Arabic uses all three persons and it uses the masculine and feminine genders with no neutral. Furthermore, plurality in Arabic is of three types: singular, dual, and plural. Dual indicates on two entities and plural indicates on three or more entities.

 

Multiplying 3 persons with 2 genders with 3 pluralities yields 18 conjugations. So we would expect Arabic conjugation tables to look something like the following.

 

Conjugation

English Pronoun

3rd person

Masculine

Singular

He

Dual

They (2 male)

Plural

They (3+ male)

Feminine

Singular

She

Dual

They (2 female)

Plural

They (3+ female)

2nd person

Masculine

Singular

You (1 male)

Dual

You (2 male)

Plural

You (3+ male)

Feminine

Singular

You (1 female)

Dual

You (2 female)

Plural

You (3 female)

1st person

Masculine

Singular

I (1 male)

Dual

We (2 male)

Plural

We (3+ male)

Feminine

Singular

I (1 female)

Dual

We (2 female)

Plural

We (3+ female)

 

However, not all of the conjugations for the first person exist. The actual template for Arabic conjugation tables is as given below.

 

Conjugation

English Pronoun

3rd person

Masculine

Singular

He

Dual

They (2 male)

Plural

They (3+ male)

Feminine

Singular

She

Dual

They (2 female)

Plural

They (3+ female)

2nd person

Masculine

Singular

You (1 male)

Dual

You (2 male)

Plural

You (3+ male)

Feminine

Singular

You (1 female)

Dual

You (2 female)

Plural

You (3 female)

1st person

Masculine & Feminine

Singular

I

Plural

We

 

The Canonical Verb

When we start talking about how verbs look and how they change, we’re going to need an actual example to work with.

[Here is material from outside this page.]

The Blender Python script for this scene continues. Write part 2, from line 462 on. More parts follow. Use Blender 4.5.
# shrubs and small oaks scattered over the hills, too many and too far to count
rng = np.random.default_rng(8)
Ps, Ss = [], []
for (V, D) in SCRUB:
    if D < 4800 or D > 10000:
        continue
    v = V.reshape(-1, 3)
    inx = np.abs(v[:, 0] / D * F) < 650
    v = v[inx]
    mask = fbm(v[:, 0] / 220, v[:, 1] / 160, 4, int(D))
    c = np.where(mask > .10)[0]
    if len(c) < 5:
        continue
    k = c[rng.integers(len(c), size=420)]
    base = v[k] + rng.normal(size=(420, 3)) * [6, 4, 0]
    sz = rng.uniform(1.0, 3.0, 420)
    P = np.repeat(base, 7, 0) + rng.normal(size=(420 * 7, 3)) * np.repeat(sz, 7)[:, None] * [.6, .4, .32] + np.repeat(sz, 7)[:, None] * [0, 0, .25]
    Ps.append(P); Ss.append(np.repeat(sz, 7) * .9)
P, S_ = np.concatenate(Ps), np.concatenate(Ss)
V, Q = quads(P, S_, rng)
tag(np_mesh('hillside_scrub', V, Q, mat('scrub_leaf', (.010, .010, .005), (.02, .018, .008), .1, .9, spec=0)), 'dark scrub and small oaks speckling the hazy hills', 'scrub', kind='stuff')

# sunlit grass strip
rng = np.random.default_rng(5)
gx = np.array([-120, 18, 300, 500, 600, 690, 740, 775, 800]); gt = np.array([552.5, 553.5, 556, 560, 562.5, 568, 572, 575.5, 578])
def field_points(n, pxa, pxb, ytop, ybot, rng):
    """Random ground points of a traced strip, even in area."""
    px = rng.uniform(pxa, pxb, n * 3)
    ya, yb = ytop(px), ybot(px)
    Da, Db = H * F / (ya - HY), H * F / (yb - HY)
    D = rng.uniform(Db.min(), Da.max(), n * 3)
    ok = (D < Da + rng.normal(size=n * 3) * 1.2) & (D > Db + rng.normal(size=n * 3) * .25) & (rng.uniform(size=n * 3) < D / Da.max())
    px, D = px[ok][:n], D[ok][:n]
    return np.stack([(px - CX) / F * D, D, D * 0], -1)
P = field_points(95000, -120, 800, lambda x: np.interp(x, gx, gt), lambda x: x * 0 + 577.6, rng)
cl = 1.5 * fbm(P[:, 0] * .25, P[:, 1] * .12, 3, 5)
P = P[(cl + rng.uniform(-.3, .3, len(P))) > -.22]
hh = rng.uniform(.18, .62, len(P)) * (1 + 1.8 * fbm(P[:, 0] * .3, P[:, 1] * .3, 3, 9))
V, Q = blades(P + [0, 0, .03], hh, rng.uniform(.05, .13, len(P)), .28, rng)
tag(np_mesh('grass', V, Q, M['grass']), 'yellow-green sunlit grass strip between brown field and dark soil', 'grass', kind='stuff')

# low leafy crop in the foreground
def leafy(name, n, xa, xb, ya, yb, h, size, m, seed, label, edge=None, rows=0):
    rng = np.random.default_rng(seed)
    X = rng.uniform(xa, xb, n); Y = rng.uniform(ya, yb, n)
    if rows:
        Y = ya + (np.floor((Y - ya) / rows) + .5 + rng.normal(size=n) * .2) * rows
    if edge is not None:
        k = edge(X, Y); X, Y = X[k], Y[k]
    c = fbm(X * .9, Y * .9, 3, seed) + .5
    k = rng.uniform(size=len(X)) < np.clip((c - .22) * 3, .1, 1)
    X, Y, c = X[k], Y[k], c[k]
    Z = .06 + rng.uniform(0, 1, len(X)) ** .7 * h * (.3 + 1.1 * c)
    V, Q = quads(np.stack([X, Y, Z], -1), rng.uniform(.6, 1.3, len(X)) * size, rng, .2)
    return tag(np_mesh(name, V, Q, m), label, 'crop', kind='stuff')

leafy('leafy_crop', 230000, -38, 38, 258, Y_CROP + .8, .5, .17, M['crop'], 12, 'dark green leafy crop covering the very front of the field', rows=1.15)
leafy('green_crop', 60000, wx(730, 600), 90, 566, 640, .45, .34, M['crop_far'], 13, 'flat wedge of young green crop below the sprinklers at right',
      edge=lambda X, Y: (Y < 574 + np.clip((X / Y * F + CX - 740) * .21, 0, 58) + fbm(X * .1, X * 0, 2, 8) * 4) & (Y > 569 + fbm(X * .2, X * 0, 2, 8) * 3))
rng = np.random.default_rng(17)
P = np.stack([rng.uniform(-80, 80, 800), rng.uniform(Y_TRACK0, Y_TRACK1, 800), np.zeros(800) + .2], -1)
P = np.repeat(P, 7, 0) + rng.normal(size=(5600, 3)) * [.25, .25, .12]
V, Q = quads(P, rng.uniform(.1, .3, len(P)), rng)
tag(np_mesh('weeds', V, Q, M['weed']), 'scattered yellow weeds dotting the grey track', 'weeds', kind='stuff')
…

Since the beginning of Arabic grammar over 14 centuries ago, the root letters ف، ع، ل have been used for this purpose.

 

So if we want to indicate, for example, that the letters ن، ص، ر should have a فتحة on all three letters and there should be an aleph between the first and second letter, we simply say that the word needs to be on the pattern فَاعَلَ. The canonical letters are replaced with the letters we’re working with and we get نَاصَرَ.


 

The Past Tense Verb

The first conjugation of the past tense verb is achieved by placing a given set of base letters on the pattern فَعَلَ, فَعِلَ, or فَعُلَ. For the duration of this tutorial, we will not concern ourselves with these three variations, how they work, and why they exist; that will be discussed in a later tutorial. For now, we assume that taking a set of base letters and placing them on the pattern فَعَلَ will give us the first conjugation of the verb in the past tense.

 

Let’s use the root letters ن، ص، ر which afford the meaning of “helping”. The word نَصَرَ, then, means “he helped”.

 

Conjugation

ن، ص، ر

3rd person

Masculine

Singular

نَصَرَ (he helped)

 

The rest of the conjugations are achieved by adding suffices to this most basic form. Read the table below, studying the endings in each conjugation.

 

Conjugation

Conjugation and Translation

3rd person

Masculine

Singular

نَصَرَ (he helped)

Dual

نَصَرَا (they helped)

Plural

نَصَرُوْا (they helped)

Feminine

Singular

نَصَرَتْ (she helped)

Dual

نَصَرَتَا (they helped)

Plural

نَصَرْنَ (they helped)

2nd person

Masculine

Singular

نَصَرْتَ (you helped)

Dual

نَصَرْتُمَا (you helped)

Plural

نَصَرْتُمْ (you helped)

Feminine

Singular

نَصَرْتِ (you helped)

Dual

نَصَرْتُمَا (you helped)

Plural

نَصَرْتُنَّ (you helped)

1st person

Masculine & Feminine

Singular

نَصَرْتُ (I helped)

Plural

نَصَرْنَا (we helped)

 

Variation in the past tense verb happens in three aspects:

 

·         voice (active and passive): when a verb is active, its subject is mentioned; when it is passive, its object takes the place of its subject. Compare, for example, “I helped” and “I was helped”. In the first instance “I” is the subject while in the second “I” is the object and the subject hasn’t been mentioned

·         negation (affirmative and negative)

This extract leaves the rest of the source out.